# Given request:
Locate the lines that hold the string "scene". Copy every such line.

# Data block:
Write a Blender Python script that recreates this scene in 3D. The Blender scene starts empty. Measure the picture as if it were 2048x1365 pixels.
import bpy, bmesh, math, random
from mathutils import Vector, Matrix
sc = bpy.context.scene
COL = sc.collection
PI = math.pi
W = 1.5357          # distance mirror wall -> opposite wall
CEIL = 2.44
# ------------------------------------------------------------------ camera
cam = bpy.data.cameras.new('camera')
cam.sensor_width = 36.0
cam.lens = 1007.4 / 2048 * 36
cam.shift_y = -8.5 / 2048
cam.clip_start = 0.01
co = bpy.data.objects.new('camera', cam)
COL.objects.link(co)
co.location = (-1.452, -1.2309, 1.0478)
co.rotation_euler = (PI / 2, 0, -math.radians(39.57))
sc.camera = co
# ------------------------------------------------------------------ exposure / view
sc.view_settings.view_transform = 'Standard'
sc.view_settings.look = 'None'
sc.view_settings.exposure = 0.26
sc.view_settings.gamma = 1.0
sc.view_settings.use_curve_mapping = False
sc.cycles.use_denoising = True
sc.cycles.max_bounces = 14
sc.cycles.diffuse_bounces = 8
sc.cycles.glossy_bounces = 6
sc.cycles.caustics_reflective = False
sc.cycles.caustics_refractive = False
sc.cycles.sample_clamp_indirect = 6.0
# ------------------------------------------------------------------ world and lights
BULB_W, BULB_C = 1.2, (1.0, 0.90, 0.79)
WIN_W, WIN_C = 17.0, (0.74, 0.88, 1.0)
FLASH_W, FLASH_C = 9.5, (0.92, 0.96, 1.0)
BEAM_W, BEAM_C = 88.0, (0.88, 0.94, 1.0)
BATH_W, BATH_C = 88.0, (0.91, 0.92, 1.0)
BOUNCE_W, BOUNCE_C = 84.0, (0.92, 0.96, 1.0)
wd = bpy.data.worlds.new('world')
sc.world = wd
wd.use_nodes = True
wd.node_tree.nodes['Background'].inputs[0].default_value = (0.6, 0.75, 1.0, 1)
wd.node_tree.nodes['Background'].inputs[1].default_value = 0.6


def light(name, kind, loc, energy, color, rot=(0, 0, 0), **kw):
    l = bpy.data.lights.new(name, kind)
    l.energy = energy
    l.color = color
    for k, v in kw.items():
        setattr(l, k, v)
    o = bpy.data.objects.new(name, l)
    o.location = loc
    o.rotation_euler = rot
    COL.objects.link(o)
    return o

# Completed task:
Write a Blender Python script that recreates this scene in 3D. The Blender scene starts empty. Measure the picture as if it were 2048x1365 pixels.
sc = bpy.context.scene